| Clinton was on walmart board of directors { February 6 2006 } Original Source Link: (May no longer be active) http://www.nysun.com/article/27089http://www.nysun.com/article/27089
February 6, 2006 Edition > Section: Editorials Mrs. Clinton's Wal-Mart
New York Sun Editorial February 6, 2006
Talk about perfect timing. The same day Senate records disclosed that Senator Clinton returned a $5,000 contribution from the political action committee of Wal-Mart, Quinnipiac University released a poll of 1,072 New York City registered voters and found that 51% of them support Wal-Mart opening stores in the city, while a scant 37% oppose it. The poll found that even in union households, 63% said if there was a Wal-Mart in their community they would shop there. Given the well-funded propaganda campaign that has been waged against Wal-Mart by its competitors and the labor unions, the ability of New York voters to see through to the facts is heartening.
So what are New Yorkers to make of Senator Clinton's apparent desire to distance herself from the company? It can't be that there's something intrinsic to Wal-Mart with which Mrs. Clinton has a problem. When Mrs. Clinton's husband was an Arkansas politician and she was the real breadwinner in the family, she served, between 1986 and 1992, as a member of Wal-Mart's corporate board of directors. Now, an aide explained to the Associated Press, Mrs. Clinton has "serious differences" with the company's practices.
We're not aware of any big differences between Wal-Mart's practices now and its practices in 1992 when Mrs. Clinton was part of the board responsible for its practices. No, the difference isn't Wal-Mart, it's Mrs. Clinton. When she was an Arkansas breadwinner and political wife she backed the company. Now she's not even pandering to New York voters - if she did, the poll shows, she wouldn't insult a company that a lot of us would like at least the choice to shop at. She's thinking way past the New York voters and has her eye on the labor union operatives and far left "netroots" moveon.org and Howard Dean crowd.
Betraying Wal-Mart may help Mrs. Clinton appeal to the left-wing activists who will choose the Democratic Party's 2008 nominee. But as Mrs. Clinton might remember, the last Democrat to get elected president did it by winning the votes of Wal-Mart shoppers. Senator Kerry spent the 2004 campaign denouncing Wal-Mart as a "disgraceful" example of "What is wrong with America." One can imagine Mr. Kerry shopping at a Wal-Mart only if one opened on Nantucket or in France. He lost the election. President Clinton, meanwhile, appeared in 2004 during the peak of the presidential campaign at a Fayetteville, Ark., Wal-Mart to sign copies of his memoir.

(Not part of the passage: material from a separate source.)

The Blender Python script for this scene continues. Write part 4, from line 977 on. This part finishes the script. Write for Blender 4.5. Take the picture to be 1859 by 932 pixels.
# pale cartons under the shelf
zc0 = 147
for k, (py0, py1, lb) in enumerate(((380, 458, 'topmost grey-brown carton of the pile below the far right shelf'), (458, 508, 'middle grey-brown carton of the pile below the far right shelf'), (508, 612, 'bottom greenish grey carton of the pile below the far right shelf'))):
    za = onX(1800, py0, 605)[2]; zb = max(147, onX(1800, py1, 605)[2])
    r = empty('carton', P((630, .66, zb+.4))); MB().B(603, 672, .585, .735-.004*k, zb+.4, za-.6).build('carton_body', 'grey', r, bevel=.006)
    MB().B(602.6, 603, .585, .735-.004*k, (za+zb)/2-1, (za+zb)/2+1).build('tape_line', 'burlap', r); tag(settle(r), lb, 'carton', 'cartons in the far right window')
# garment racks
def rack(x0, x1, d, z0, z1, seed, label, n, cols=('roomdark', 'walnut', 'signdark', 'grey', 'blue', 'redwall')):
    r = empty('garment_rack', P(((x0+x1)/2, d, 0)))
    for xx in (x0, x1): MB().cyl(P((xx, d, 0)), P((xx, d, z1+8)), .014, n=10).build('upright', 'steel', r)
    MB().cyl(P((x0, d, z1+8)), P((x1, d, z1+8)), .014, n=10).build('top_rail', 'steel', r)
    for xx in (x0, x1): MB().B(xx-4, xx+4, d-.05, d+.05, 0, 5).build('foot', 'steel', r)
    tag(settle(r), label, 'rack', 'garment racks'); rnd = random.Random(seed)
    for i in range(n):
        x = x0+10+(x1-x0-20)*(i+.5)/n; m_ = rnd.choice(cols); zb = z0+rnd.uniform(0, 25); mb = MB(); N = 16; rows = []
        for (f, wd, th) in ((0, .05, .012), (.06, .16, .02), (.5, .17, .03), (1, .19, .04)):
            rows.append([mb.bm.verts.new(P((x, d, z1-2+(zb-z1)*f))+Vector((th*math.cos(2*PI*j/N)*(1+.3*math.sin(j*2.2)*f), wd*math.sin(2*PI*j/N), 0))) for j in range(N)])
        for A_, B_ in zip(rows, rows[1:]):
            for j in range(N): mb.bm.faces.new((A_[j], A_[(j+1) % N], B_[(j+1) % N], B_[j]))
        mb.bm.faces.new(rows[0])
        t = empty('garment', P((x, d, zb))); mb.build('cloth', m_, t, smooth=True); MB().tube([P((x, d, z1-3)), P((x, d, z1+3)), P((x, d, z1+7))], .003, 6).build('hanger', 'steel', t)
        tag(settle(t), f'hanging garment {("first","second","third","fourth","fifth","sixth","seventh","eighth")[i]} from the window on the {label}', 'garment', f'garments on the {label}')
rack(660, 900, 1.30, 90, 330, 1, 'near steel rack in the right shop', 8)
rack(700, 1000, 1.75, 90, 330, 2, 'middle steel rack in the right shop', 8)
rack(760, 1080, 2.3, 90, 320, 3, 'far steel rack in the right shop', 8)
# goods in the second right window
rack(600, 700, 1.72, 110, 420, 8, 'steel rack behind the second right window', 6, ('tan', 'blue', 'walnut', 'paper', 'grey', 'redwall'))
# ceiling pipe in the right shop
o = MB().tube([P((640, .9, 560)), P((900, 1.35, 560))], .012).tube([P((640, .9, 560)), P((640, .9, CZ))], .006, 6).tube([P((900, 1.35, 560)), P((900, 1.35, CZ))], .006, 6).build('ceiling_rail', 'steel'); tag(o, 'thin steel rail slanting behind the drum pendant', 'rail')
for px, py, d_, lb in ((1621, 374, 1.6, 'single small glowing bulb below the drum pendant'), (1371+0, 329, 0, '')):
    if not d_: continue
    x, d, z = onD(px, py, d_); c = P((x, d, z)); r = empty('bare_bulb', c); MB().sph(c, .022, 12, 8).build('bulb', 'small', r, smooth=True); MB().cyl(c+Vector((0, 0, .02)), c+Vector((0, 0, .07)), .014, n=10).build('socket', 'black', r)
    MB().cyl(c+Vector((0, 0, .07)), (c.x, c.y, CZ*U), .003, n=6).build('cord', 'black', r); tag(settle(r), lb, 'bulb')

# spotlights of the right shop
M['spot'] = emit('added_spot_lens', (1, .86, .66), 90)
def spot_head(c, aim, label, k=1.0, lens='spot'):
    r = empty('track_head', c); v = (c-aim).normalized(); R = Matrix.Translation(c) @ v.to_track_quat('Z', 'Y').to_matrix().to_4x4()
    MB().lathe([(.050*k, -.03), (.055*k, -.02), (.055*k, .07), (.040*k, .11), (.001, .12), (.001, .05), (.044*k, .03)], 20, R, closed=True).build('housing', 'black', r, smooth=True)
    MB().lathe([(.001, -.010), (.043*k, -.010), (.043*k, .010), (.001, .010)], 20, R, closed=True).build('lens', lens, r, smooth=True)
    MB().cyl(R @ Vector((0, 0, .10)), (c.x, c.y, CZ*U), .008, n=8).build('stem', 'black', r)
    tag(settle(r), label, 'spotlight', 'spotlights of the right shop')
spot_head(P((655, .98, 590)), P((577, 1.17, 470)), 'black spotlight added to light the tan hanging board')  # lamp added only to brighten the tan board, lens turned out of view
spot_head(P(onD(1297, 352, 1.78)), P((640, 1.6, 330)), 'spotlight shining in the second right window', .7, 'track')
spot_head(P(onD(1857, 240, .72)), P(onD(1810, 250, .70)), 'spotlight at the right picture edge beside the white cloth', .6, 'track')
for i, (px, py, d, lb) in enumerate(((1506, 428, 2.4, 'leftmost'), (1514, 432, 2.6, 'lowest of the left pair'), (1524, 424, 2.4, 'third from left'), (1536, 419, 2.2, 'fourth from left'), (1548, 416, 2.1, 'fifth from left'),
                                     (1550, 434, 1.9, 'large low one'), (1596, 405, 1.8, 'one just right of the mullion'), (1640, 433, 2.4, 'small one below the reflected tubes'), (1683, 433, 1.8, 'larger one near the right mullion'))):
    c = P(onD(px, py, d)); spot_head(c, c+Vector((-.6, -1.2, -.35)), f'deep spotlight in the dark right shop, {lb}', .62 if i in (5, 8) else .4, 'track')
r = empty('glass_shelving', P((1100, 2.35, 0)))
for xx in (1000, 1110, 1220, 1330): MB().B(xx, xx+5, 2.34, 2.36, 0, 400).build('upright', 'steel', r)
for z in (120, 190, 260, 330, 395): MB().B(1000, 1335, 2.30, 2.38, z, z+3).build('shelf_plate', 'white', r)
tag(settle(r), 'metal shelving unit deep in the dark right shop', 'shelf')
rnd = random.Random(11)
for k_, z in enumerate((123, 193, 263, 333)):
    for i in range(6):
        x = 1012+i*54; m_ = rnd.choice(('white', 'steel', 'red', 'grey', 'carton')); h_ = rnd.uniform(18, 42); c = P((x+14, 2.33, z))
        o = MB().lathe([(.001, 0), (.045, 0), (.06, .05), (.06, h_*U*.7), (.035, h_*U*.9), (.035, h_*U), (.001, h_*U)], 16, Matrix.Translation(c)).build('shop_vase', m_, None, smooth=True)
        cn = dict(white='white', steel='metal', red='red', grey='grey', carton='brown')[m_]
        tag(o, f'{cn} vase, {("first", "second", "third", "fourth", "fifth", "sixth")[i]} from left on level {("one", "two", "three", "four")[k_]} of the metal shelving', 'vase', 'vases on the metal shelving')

We don't mean to be too hard on Mrs. Clinton. Her newfound aversion to Wal-Mart has been widely and openly shared among left-wing elites, which is why the Democrat-dominated New York City Council is so ardent in its efforts to prevent the nation's largest retailer from opening a branch in the nation's largest city. Somehow, the shoppers find their ways to the everyday low prices, even in the suburbs. Making a show of contempt for a store where so many Americans shop is no way to win a political majority. We say, watch this issue. It'll portend whether Mrs. Clinton ends up a winner like her husband or a punch-line like the junior senator from Massachusetts.